Print the entire listing. Each line must match the original exactly.
##### DATASET SECTION #####
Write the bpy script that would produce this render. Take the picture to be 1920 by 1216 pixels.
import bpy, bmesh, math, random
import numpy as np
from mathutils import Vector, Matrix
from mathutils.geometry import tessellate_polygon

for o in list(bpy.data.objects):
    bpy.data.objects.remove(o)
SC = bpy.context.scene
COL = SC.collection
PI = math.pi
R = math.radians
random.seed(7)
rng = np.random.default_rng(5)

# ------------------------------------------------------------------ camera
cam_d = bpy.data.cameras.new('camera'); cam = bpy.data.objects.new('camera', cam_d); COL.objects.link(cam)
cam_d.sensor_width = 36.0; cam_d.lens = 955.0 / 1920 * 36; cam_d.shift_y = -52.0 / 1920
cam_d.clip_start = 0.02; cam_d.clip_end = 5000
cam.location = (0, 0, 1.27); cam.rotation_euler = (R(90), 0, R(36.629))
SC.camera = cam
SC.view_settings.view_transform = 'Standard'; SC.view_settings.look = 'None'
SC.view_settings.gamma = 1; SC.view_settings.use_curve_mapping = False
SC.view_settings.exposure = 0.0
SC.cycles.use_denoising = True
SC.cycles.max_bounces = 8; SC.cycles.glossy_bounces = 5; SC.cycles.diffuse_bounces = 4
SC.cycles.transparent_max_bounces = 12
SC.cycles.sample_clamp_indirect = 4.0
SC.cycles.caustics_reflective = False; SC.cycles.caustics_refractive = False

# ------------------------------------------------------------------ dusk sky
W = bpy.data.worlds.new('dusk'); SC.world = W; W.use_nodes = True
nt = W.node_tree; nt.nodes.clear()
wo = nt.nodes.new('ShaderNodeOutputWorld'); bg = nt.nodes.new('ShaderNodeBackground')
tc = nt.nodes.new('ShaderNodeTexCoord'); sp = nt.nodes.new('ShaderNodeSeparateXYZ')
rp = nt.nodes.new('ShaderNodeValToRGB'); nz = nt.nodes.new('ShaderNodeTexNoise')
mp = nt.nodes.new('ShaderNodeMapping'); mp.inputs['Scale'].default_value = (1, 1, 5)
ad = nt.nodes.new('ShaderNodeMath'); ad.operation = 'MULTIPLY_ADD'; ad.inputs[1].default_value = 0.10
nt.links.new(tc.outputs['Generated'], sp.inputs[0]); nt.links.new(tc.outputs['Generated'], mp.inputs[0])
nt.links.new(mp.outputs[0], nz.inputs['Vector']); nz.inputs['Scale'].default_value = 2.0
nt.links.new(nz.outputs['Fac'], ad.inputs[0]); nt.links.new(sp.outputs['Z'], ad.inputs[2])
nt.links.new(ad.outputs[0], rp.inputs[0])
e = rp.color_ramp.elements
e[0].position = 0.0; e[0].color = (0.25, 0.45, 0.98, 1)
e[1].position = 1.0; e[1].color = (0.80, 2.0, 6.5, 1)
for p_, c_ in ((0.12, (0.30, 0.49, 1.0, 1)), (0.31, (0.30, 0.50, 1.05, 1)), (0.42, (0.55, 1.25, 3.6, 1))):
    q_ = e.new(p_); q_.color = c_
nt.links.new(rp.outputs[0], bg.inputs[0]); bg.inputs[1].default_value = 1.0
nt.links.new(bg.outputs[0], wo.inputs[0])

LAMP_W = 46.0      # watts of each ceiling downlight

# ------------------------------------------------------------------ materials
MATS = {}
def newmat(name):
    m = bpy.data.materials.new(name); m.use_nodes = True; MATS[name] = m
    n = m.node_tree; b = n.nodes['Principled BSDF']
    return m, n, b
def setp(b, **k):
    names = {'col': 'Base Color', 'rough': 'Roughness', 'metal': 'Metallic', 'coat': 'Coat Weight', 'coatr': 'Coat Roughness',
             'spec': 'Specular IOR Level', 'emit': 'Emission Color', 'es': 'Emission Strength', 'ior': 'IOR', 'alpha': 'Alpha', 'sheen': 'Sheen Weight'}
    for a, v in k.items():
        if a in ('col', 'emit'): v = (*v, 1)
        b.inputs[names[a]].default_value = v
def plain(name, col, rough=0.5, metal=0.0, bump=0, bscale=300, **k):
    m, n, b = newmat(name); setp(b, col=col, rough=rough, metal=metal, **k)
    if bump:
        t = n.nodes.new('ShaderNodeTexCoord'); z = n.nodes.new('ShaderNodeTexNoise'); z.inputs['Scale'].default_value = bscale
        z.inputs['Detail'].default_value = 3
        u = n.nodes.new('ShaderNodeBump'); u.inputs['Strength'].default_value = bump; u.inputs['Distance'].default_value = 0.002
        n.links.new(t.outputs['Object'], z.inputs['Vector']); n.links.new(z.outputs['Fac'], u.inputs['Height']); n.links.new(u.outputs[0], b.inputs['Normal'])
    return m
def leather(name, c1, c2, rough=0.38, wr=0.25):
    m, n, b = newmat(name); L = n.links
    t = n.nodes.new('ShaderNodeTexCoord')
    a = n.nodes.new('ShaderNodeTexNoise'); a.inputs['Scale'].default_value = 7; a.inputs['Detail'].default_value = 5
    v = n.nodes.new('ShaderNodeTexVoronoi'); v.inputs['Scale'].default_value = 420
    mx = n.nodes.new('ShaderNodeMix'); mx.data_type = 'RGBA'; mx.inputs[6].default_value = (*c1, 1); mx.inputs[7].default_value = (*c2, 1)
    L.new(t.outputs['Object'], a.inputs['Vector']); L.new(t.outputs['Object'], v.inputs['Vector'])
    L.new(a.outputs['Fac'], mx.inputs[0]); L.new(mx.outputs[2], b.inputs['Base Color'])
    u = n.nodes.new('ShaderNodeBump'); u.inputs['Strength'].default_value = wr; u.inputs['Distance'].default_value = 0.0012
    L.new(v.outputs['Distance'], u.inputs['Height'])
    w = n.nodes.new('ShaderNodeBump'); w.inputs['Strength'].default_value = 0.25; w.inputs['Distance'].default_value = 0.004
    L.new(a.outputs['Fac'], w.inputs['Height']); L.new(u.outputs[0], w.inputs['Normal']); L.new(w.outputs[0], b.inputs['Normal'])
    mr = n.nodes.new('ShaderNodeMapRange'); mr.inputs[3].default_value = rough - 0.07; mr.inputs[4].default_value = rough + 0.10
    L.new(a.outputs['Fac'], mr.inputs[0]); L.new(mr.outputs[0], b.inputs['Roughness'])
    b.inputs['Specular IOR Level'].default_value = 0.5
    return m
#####
COMPLETED EXERCISE:
Write the bpy script that would produce this render. Take the picture to be 1920 by 1216 pixels.
import bpy, bmesh, math, random
import numpy as np
from mathutils import Vector, Matrix
from mathutils.geometry import tessellate_polygon

for o in list(bpy.data.objects):
    bpy.data.objects.remove(o)
SC = bpy.context.scene
COL = SC.collection
PI = math.pi
R = math.radians
random.seed(7)
rng = np.random.default_rng(5)

# ------------------------------------------------------------------ camera
cam_d = bpy.data.cameras.new('camera'); cam = bpy.data.objects.new('camera', cam_d); COL.objects.link(cam)
cam_d.sensor_width = 36.0; cam_d.lens = 955.0 / 1920 * 36; cam_d.shift_y = -52.0 / 1920
cam_d.clip_start = 0.02; cam_d.clip_end = 5000
cam.location = (0, 0, 1.27); cam.rotation_euler = (R(90), 0, R(36.629))
SC.camera = cam
SC.view_settings.view_transform = 'Standard'; SC.view_settings.look = 'None'
SC.view_settings.gamma = 1; SC.view_settings.use_curve_mapping = False
SC.view_settings.exposure = 0.0
SC.cycles.use_denoising = True
SC.cycles.max_bounces = 8; SC.cycles.glossy_bounces = 5; SC.cycles.diffuse_bounces = 4
SC.cycles.transparent_max_bounces = 12
SC.cycles.sample_clamp_indirect = 4.0
SC.cycles.caustics_reflective = False; SC.cycles.caustics_refractive = False

# ------------------------------------------------------------------ dusk sky
W = bpy.data.worlds.new('dusk'); SC.world = W; W.use_nodes = True
nt = W.node_tree; nt.nodes.clear()
wo = nt.nodes.new('ShaderNodeOutputWorld'); bg = nt.nodes.new('ShaderNodeBackground')
tc = nt.nodes.new('ShaderNodeTexCoord'); sp = nt.nodes.new('ShaderNodeSeparateXYZ')
rp = nt.nodes.new('ShaderNodeValToRGB'); nz = nt.nodes.new('ShaderNodeTexNoise')
mp = nt.nodes.new('ShaderNodeMapping'); mp.inputs['Scale'].default_value = (1, 1, 5)
ad = nt.nodes.new('ShaderNodeMath'); ad.operation = 'MULTIPLY_ADD'; ad.inputs[1].default_value = 0.10
nt.links.new(tc.outputs['Generated'], sp.inputs[0]); nt.links.new(tc.outputs['Generated'], mp.inputs[0])
nt.links.new(mp.outputs[0], nz.inputs['Vector']); nz.inputs['Scale'].default_value = 2.0
nt.links.new(nz.outputs['Fac'], ad.inputs[0]); nt.links.new(sp.outputs['Z'], ad.inputs[2])
nt.links.new(ad.outputs[0], rp.inputs[0])
e = rp.color_ramp.elements
e[0].position = 0.0; e[0].color = (0.25, 0.45, 0.98, 1)
e[1].position = 1.0; e[1].color = (0.80, 2.0, 6.5, 1)
for p_, c_ in ((0.12, (0.30, 0.49, 1.0, 1)), (0.31, (0.30, 0.50, 1.05, 1)), (0.42, (0.55, 1.25, 3.6, 1))):
    q_ = e.new(p_); q_.color = c_
nt.links.new(rp.outputs[0], bg.inputs[0]); bg.inputs[1].default_value = 1.0
nt.links.new(bg.outputs[0], wo.inputs[0])

LAMP_W = 46.0      # watts of each ceiling downlight

# ------------------------------------------------------------------ materials
MATS = {}
def newmat(name):
    m = bpy.data.materials.new(name); m.use_nodes = True; MATS[name] = m
    n = m.node_tree; b = n.nodes['Principled BSDF']
    return m, n, b
def setp(b, **k):
    names = {'col': 'Base Color', 'rough': 'Roughness', 'metal': 'Metallic', 'coat': 'Coat Weight', 'coatr': 'Coat Roughness',
             'spec': 'Specular IOR Level', 'emit': 'Emission Color', 'es': 'Emission Strength', 'ior': 'IOR', 'alpha': 'Alpha', 'sheen': 'Sheen Weight'}
    for a, v in k.items():
        if a in ('col', 'emit'): v = (*v, 1)
        b.inputs[names[a]].default_value = v
def plain(name, col, rough=0.5, metal=0.0, bump=0, bscale=300, **k):
    m, n, b = newmat(name); setp(b, col=col, rough=rough, metal=metal, **k)
    if bump:
        t = n.nodes.new('ShaderNodeTexCoord'); z = n.nodes.new('ShaderNodeTexNoise'); z.inputs['Scale'].default_value = bscale
        z.inputs['Detail'].default_value = 3
        u = n.nodes.new('ShaderNodeBump'); u.inputs['Strength'].default_value = bump; u.inputs['Distance'].default_value = 0.002
        n.links.new(t.outputs['Object'], z.inputs['Vector']); n.links.new(z.outputs['Fac'], u.inputs['Height']); n.links.new(u.outputs[0], b.inputs['Normal'])
    return m
def leather(name, c1, c2, rough=0.38, wr=0.25):
    m, n, b = newmat(name); L = n.links
    t = n.nodes.new('ShaderNodeTexCoord')
    a = n.nodes.new('ShaderNodeTexNoise'); a.inputs['Scale'].default_value = 7; a.inputs['Detail'].default_value = 5
    v = n.nodes.new('ShaderNodeTexVoronoi'); v.inputs['Scale'].default_value = 420
    mx = n.nodes.new('ShaderNodeMix'); mx.data_type = 'RGBA'; mx.inputs[6].default_value = (*c1, 1); mx.inputs[7].default_value = (*c2, 1)
    L.new(t.outputs['Object'], a.inputs['Vector']); L.new(t.outputs['Object'], v.inputs['Vector'])
    L.new(a.outputs['Fac'], mx.inputs[0]); L.new(mx.outputs[2], b.inputs['Base Color'])
    u = n.nodes.new('ShaderNodeBump'); u.inputs['Strength'].default_value = wr; u.inputs['Distance'].default_value = 0.0012
    L.new(v.outputs['Distance'], u.inputs['Height'])
    w = n.nodes.new('ShaderNodeBump'); w.inputs['Strength'].default_value = 0.25; w.inputs['Distance'].default_value = 0.004
    L.new(a.outputs['Fac'], w.inputs['Height']); L.new(u.outputs[0], w.inputs['Normal']); L.new(w.outputs[0], b.inputs['Normal'])
    mr = n.nodes.new('ShaderNodeMapRange'); mr.inputs[3].default_value = rough - 0.07; mr.inputs[4].default_value = rough + 0.10
    L.new(a.outputs['Fac'], mr.inputs[0]); L.new(mr.outputs[0], b.inputs['Roughness'])
    b.inputs['Specular IOR Level'].default_value = 0.5
    return m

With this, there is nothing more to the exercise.